I suspect that I should do svn delete and erase the project, then manually edit the dump file and change Node-path everywhere from inboundem to inboundem/trunk, and then do

svnadmin load /subversion/active < inboundem.dump

Is this safe? Is there an easier way? Maybe I should just brute force it, and check out all the revisions one by one, delete the project and then recreate the project revision by revision.

+1  A: 

Why not just create a folder in the project root named "trunk" and then move all the files/folder in root into that folder?

I have done this before in Tortoise, I am not sure what underlaying command it uses because you are saying svn move won't work for you. Maybe try copy and then delete?

James McMahon
Because it would copy the .svn folders and seriously screw with SVN
Malfist
Ah, surely there is a way to tell the command line client to ignore .svn.

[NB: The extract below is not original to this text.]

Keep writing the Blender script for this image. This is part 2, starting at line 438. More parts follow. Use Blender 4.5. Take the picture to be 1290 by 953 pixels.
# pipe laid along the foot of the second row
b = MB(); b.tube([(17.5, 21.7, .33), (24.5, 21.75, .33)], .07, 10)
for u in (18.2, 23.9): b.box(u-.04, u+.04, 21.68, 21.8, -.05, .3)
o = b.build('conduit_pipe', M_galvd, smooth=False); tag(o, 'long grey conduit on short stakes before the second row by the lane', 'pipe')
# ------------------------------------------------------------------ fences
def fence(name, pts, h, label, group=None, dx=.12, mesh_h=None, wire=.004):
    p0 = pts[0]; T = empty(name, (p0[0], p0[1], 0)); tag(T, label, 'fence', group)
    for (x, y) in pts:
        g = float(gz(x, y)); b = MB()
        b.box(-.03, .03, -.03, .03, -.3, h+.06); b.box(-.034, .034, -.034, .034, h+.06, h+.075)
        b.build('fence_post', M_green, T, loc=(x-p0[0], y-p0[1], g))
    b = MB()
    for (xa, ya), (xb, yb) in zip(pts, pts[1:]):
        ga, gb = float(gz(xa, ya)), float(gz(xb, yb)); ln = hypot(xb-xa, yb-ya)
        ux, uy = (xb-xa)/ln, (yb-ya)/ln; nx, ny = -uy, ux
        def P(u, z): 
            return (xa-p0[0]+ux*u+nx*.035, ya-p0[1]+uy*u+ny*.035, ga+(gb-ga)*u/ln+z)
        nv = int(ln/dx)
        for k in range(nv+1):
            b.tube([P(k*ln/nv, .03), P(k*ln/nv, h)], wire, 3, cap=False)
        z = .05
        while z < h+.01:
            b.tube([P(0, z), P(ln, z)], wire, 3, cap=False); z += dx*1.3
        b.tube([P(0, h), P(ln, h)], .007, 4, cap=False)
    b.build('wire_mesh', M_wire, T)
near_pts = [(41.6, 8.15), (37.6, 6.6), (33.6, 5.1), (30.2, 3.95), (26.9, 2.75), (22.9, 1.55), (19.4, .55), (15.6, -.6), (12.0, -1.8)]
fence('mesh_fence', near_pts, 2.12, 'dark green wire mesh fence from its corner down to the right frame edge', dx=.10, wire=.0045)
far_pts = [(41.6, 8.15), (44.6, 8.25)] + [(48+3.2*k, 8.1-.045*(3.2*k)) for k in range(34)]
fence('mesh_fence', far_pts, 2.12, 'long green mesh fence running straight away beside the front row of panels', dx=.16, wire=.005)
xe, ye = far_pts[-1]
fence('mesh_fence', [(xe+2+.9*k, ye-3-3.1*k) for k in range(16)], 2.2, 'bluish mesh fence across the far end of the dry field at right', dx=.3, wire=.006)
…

I don't know what OS you are using, but Tortoise will let you do a simple drag and drop in the repository viewer to complete this task.
James McMahon
Move the folders with a right drag (if you're using TortoiseSVN). When you release the mouse button after a right-drag, choose "SVN move items to here" which will do an 'svn mv' instead of an explorer only move.
Stefan
Oh, thats a nice trick Stefan. I usually just do this through the repo-browse feature.
James McMahon
A: 

You can use svn export and then move the exported source into /trunk and then commit the changes (adding your new folders in /trunk)

And then delete (and call delete) on the old folders, there will still be a history of them for you to restore to if you have to, but it will restore them to the old folder, not the new trunk. All svn export does is move the chosen directory(s) to a new location without the .svn folder so it acts as if it's not a working copy, and from there you can add it to your working copy.

Malfist
+6  A: 
svn mv svn://repo/inboundem svn://repo/trunk
svn mkdir svn://repo/inboundem
svn mv svn://repo/trunk svn://repo/inboundem/trunk
bendin
This is more simple than my solution.
Malfist
And it works. Thanks.
codebunny
And it preserves the history.
gbarry
Yea. I've had to do it more than once myself.